The following year, Walken gave another strong performance in Quentin Tarantino's Pulp Fiction (1994). He described the experience to Esquire magazine, saying, "Movie scripts are usually pretty loose—things change a lot. But not with Quentin. His scripts are absolutely huge. All dialogue. It's all written down. You just learn the lines. It's more like a play."

Emmy Recognition and 'SNL' 

In 1991, Walken garnered his first Emmy Award nomination for Outstanding Lead Actor in a Miniseries or Special for his work on Sarah, Plain and Tall. He starred opposite Glenn Close as a widower who solicits a new wife to help raise his two children. 

Despite being often cast as edgy characters, Walken has also displayed a great sensibility for comic roles.

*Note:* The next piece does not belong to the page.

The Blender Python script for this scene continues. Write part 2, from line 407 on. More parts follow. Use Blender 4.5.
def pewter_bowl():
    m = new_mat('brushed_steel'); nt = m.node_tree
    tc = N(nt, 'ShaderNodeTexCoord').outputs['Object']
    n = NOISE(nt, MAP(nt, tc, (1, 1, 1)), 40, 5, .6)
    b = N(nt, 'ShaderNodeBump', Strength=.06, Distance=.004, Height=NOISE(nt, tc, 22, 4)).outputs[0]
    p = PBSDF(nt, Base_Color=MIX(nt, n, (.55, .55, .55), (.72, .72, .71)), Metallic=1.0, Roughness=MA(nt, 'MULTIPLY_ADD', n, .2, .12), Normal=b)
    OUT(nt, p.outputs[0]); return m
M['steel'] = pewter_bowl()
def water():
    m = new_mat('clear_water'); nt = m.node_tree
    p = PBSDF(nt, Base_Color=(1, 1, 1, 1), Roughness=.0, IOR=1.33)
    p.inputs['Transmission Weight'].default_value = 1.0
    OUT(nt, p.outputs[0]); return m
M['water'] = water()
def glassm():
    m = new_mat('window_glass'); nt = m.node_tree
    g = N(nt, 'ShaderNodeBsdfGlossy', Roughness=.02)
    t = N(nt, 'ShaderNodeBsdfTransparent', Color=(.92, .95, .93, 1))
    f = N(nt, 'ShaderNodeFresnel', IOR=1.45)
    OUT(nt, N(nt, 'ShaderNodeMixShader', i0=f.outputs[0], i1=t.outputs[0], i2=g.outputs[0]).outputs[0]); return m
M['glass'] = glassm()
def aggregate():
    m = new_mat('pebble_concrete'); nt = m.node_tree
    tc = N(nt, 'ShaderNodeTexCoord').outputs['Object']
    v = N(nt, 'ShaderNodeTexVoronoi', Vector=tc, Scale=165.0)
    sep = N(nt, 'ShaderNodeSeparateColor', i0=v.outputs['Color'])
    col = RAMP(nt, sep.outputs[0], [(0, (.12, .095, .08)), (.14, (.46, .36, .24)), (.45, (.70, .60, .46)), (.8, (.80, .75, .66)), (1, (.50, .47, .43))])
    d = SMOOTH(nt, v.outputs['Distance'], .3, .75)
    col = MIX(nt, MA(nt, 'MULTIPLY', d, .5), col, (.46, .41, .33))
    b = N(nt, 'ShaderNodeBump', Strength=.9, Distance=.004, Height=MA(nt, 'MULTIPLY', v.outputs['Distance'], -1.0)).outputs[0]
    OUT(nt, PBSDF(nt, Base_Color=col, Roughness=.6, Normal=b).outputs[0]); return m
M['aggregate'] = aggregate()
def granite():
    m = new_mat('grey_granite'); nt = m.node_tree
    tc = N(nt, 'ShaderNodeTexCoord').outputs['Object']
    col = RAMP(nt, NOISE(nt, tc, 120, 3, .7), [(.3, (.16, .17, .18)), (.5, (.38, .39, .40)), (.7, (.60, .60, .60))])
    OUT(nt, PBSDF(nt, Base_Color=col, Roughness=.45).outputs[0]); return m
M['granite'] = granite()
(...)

He's been a popular guest host of the late night comedy series Saturday Night Live, appearing on the show multiple times, as well as a target for spoofs and satire. Numerous comedians have been known to imitate his unusual cadence. (His manner of speech was in fact the subject of an SNL skit which focused on an imaginary Walken family reunion.) 

"I think my rhythm is a bit like someone whose first language isn't English. I could get away with being a German commandant and not really have to do a lot of accent, because I already sound like I don't speak English that well," he told Entertainment Weekly.  

Second Oscar Nod for 'Catch Me If You Can'

Walken reminded movie-goers of his immense talent in Steven Spielberg's Catch Me If You Can (2002). The film tells the true-life story of a young con artist (played by Leonardo DiCaprio) named Frank Abagnale Jr. Walken gave a subtle performance as Frank's father, which earned him his second Academy Award nomination for Best Supporting Actor.

Stage and TV Musicals

With previews beginning in late 1999, Walken returned to Broadway with the musical James Joyce's The Dead. He later earned a Tony Award nomination for his work in the production. (Walken had continued to work on Broadway from the mid-1960s into the '80s, with projects that included The Merchant of Venice and Hurlyburly.) 

He became part of pop music history in 2001 by starring in the music video for Fatboy Slim's "Weapon of Choice." The clip was directed by Spike Jonze, and Walken was able to charm audiences with his dance skills once again, gliding across a deserted hotel lobby in a routine he partially choreographed.

After making a splash in the 2007 movie-musical Hairspray, as the husband of a gender-bending John Travolta, he returned to the Broadway stage in 2010 with A Behanding in Spokane. The summer of 2014 saw Walken appearing in two music-related projects: Clint Eastwood's film adaptation of Broadway's Jersey Boys and the television broadcast of Peter Pan Live!, with Walken getting top billing as Captain Hook.

Hits and Misses

Known to work constantly, Walken takes on a wide variety of films. He explored the horror genre with The Prophecy trilogy (1995-2000), playing the archangel Gabriel, and in 1999 he played the Headless Horseman opposite Johnny Depp in Tim Burton’s Sleepy Hollow.

The actor has appeared in more than his fair share of duds, such as the crime drama Things to Do in Denver When You're Dead (1995); the low-brow comedy Joe Dirt (2001); and the family friendly flop The Country Bears (2002).

Explaining the motivation behind taking parts in so many projects, Walken said, "I hardly ever like to sit at home. I don't have any children, I don't have any hobbies, I don't like to travel."

Later Film Roles

Still clicking with audiences, Walken appeared in such comedies as the box-office hit Wedding Crashers (2005), Click (2006), with Adam Sandler, and the ping-pong farce Balls of Fury (2007). 

Walken followed with The Maiden Heist (2009), also featuring Morgan Freeman and William H. Macy, and then co-starred in Todd Solondz's Dark Horse (2011). Again showing his capacity for villainy, he played crime men in both Kill the Irishman (2011) and Stand Up Guys (2012), the latter featuring Al Pacino and Alan Arkin, and was seen as a dognapping schemer in Seven Psychopaths (2012). In 2016, the actor provided the voice of King Louie for an updated version of Disney's The Jungle Book.

When he is not on stage or on set, Walken lives in Wilton, Connecticut, with his wife.